Tracking and Debugging - Round 2
Using continue, the two threads enter the second round of entering the barrier.
Reset here to only run single-threaded operations. Thread 3 stopped at i = atomic_fetch_add_acq_rel (&bar->in, 1) + 1;. Printing the value of the bar variable, you can see that in = 3 at this time, because this is the third thread to enter the barrier in history.
current_round represents the total number of threads entering before this round, so it is equal to 2. out represents the total number of threads that have exited the barrier, and its value should be equal to current_round, which is also equal to 2.
(gdb) c
Continuing.
in = 2
thread enter wait point
in = 2
thread enter wait point
Thread 3 "a.out" hit Breakpoint 1, handle (data=0x0) at test.cpp:31
31 pthread_barrier_wait(&b);
(gdb) set scheduler-locking on
(gdb) n
Thread 3 "a.out" hit Breakpoint 2, ___pthread_barrier_wait (barrier=0x404100 <b>) at pthread_barrier_wait.c:111
111 i = atomic_fetch_add_acq_rel (&bar->in, 1) + 1;
(gdb) n
117 unsigned int max_in_before_reset = BARRIER_IN_THRESHOLD
(gdb) p *bar
$3 = {
in = 3, current_round = 2, count = 2, shared = 0, out = 2}
Next, turn off multi-thread locking and use continue to continue execution. At this time, thread 2 stopped at i = atomic_fetch_add_acq_rel (&bar->in, 1) + 1;. Print the value of bar and find in = 4.

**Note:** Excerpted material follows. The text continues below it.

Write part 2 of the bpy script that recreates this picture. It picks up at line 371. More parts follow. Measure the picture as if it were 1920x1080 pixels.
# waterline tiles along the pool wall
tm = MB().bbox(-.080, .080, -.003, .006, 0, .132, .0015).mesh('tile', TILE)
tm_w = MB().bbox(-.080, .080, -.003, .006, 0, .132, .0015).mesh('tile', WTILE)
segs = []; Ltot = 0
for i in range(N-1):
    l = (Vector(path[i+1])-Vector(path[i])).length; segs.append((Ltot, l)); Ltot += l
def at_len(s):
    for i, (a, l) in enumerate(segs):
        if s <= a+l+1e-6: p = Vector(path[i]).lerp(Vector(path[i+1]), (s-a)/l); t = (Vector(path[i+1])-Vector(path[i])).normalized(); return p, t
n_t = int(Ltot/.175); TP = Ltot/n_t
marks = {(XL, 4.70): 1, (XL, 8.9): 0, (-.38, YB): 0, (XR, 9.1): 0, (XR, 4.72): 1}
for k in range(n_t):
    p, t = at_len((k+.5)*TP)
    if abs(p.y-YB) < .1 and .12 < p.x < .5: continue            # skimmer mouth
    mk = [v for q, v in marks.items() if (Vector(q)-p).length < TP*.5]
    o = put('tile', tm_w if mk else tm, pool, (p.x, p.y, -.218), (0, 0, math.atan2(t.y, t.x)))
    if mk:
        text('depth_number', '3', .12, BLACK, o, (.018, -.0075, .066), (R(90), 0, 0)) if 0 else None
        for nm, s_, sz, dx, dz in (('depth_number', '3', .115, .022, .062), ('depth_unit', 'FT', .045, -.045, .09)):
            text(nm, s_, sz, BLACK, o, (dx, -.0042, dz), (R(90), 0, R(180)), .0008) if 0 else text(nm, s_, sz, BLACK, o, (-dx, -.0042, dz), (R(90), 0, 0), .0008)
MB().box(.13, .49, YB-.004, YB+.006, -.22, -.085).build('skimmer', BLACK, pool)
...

At this timein = current_round + count, therefore the barrier exit conditions are met, and the barrier can be exited to continue execution.
(gdb) set scheduler-locking off
(gdb) c
Continuing.
[Switching to Thread 0x7ffff77ff640 (LWP 72128)]
Thread 2 "a.out" hit Breakpoint 1, handle (data=0x0) at test.cpp:31
31 pthread_barrier_wait(&b);
(gdb) n
Thread 2 "a.out" hit Breakpoint 2, ___pthread_barrier_wait (barrier=0x404100 <b>) at pthread_barrier_wait.c:111
111 i = atomic_fetch_add_acq_rel (&bar->in, 1) + 1;
(gdb) n
117 unsigned int max_in_before_reset = BARRIER_IN_THRESHOLD
(gdb) p *bar
$4 = {
in = 4, current_round = 2, count = 2, shared = 0, out = 2}
Summarize
In front of the source code, all problems are very clear. By analyzing the source code of pthread_barrier_wait.c, this article understands the principle that barriers can make a batch of threads wait at one point at the same time and run at the same time. Barriers can be reused, and three variables are used to achieve this: in, current_round, count.
In the case analysis, glibc's debuginfo was installed, the changes in the values of internal variables were tracked, and the previous source code analysis was verified.